Non sempre i suoi ospiti erano studenti; talvolta erano mercanti profughi dal Pindo e passati alle isole, simili nell’aspetto a faticose immagini di Dei usciti dai poemi di Omero, o, insomma, da quella ricca mitologia. Il poeta congioiva con loro, cantando con quella sua voce vigorosa di capitano abituato a comandare all’aperto; o recitando versi di popolo «in quella sua tal cantilena di salmodia». E questo era il modo di ridere di quell’uomo solitamente taciturno.
Anche più tardi, tornati essi in patria, egli li ricordava e li desiderava: «Vorrei pure vederli, e parlare con essi dell’aere, della terra, delle piante e del mare delle nostre isole, e cantare con essi la canzonetta del pastore siracusano: “Calà pólis á té Zácuntos...”».

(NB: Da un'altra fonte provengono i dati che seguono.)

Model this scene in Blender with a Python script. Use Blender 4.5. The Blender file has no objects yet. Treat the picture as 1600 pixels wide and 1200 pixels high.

Borgo Oleario diventò nell’Ottocento via Foscolo, ma è rimasto qual era, nelle sue movenze settecentesche, nella sua solitudine di paese, nell’aria un po’ logora e assorta delle sue case solidali, dando l’impressione del tempo che non passa. E questo aiuta a recuperare, dietro la pusterla e le finestre della casa ch’egli abitò, le reliquie del tempo e la voce e l’immagine e gli affetti del poeta, che ha dato giorni illustri a Pavia, e all’Italia il suo canto più moderno e immortale.